The French tour of three weeks in August was the renewal of one of his earliest affection: and he writes that his delight in the country, “the river-bottoms with the endless poplar forest, and the green green meadows,” and in the beautiful churches, was as keen and as unclouded as it had been thirty-three years before. “I have given myself up to thinking of nothing but the passing day and keeping my eyes open.”
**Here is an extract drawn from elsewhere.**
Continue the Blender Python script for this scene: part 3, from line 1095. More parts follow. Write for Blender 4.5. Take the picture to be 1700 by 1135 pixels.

The two letters which follow were written to Mr. Emery Walker on the journey. In the first, the reference at the beginning is to the fount of Gothic type which he had just designed for the Kelmscott Press, and which was now in course of being cut by Mr. Prince. “By the Way” in the second was the familiar and disrespectful title of his new volume of poems.
“Beauvais,
“August 13th, 1891.
“My dear Walker,
“Many thanks for your letter and inclosures. I chuckled over the upside down A. I have written to Prince: he has now done eihlnoprt. The t does not look well: I think I shall have to re-design it. The e also looks a little wrong, but might be altered. The rest look very well indeed. I shall be pretty certainly at home on August 30. I leave for Soissons to-morrow, and I suppose shall get to Reims on Saturday. But I don’t think we shall find any place better than this: the town is delightful quite apart from the Cathedral and St. Stephen’s. Also our inn is comfortable, which is something. We went a long drive yesterday (morning drizzly, afternoon downright wet, but a jolly drive of near twenty miles and back) and saw the two churches of Gournay en Bray, and St. Germer en Fly: both early and interesting; the second exceedingly beautiful: a huge church, Norman, with vaulting and insertions of transitional, and a long lady-chapel with its vestibule, time of St. Louis (late thirteenth century). The chapel (not the vestibule) had been restored, pretty badly; but had three stained windows (of its own date) about as good as any I ever saw. The rest of the church quite unrestored: also there are grills of twelfth century round the choir. The west end, traditionally said to have been burned by the Burgundians (c. 1470), is very defestive, but a plain (but good) abbey gateway remains. Altogether a wonderful church. Gournay, a much smaller church; the nave very early Norman (before the middle of century I should say), but with transition vaulting: transepts and choir mainly transition with each a big early decorated window in it: east end square and window coming low down. The carving on caps of nave very curious, no two alike; mostly rude (some very), but many beautiful. I am sorry to say that this admirable nave has been badly restored, even to the recutting of some of the caps: perhaps the French Society might stop this game, as those that are left are extraordinarily valuable. As to the west front it was thirteenth century; but is now nineteenth, and bad at that; they have even done new sculptures for the tympanums. As for the town of Gournay it is uninteresting, but they make cream cheeses of the very best: crede mihi experto.